Mr Justice McDermott said CCTV footage showed Paget subjecting Ms Ward to a “series of vicious assaults and appalling threats to her own life and her baby’s life”.

He said that Paget had struck her repeatedly, kicked her “viciously in the abdomen”, punched her in the abdomen and dragged her by the hair. The violence he used was “severe and terrifying,” he said, and his threats to her included threats to kill Ms Ward. Her referenced the child by the name they had chosen, Ruby Rose, and said he would: “Rip her out of you.”

The physical and emotional effects on the victim are harrowing, the judge said, and will endure for the rest of her life. Paget had betrayed whatever trust she may have had in him and had shown “no regard for her dignity as a human being or that she was the mother of an expected child”.

His actions, the judge said, were from intoxication and a misplaced jealousy in that he falsely believed someone else to be the child’s father.

The main mitigating factor, Mr Justice McDermott said, is the guilty plea which saved Ms Ward from the “appalling trauma of having to relive these events in public”. The judge also noted Paget’s “genuine remorse”, admissions he made to gardaí, his significant drug and alcohol problems and violence he had witnessed as a child.

He imposed the suspended part of the sentence on the condition that Paget address the “two serious issues of violence and addiction”.

Victim impact statement

In a statement written by Ms Ward and read out at Paget’s sentencing hearing last week, the victim said: “All I ever wanted was my little girl, Ruby Rose. I’m only 32 and I don’t know how I’m going to face life with the effect this has had on me.”

Ruby Rose, Ms Ward said, was a “beautiful little girl and I know she will always be by my side”. She said she wanted Paget to “pay for everything that he has done,” and added: “I want him done for what he did to my little girl.”

Paget’s 68 previous convictions include robbery, criminal damage, violent behaviour at a garda station, trespass, theft, misuse of drugs and entering a building with intent to commit an offence.

Ms Lawlor, for Paget, told the court that her client was a chronic drug user who, as a child, had witnessed routine assaults by his father on his mother. She said that while it will do nothing to reduce the impact on the victim, Paget had asked her to express his remorse for what he did. Ms Lawlor said that when Paget saw the CCTV footage of what he had done he gave a “genuine and spontaneous expression of remorse”.

Counsel said Paget left the court during the showing of the CCTV footage because he “cannot bear to recollect what he did. He doesn’t shy away from it, he accepts it and he entered a plea but what he did is a source of extraordinary regret to him.”

He had written an apology in which he said that he takes full responsibility and apologised to Ms Ward. “I know her hurt and pain is all my fault,” he said, and that nothing will change what he has done and he will accept whatever sentence the court hands down.

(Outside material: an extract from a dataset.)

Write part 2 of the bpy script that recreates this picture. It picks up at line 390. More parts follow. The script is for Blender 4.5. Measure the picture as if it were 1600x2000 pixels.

In her statement Ms Ward said that the emotional pain will live with her for the rest of her life. “I was looking forward to bringing my baby girl into this world but she never got a chance,” she said.

She said she doesn’t think she will ever trust a man again and doesn’t know how she is going to face life. “All the hope I have has been torn away. I feel like harming myself. I’m lucky that I have a good family behind me.”

She said that Paget knew what he was doing was wrong and should pay for what he did.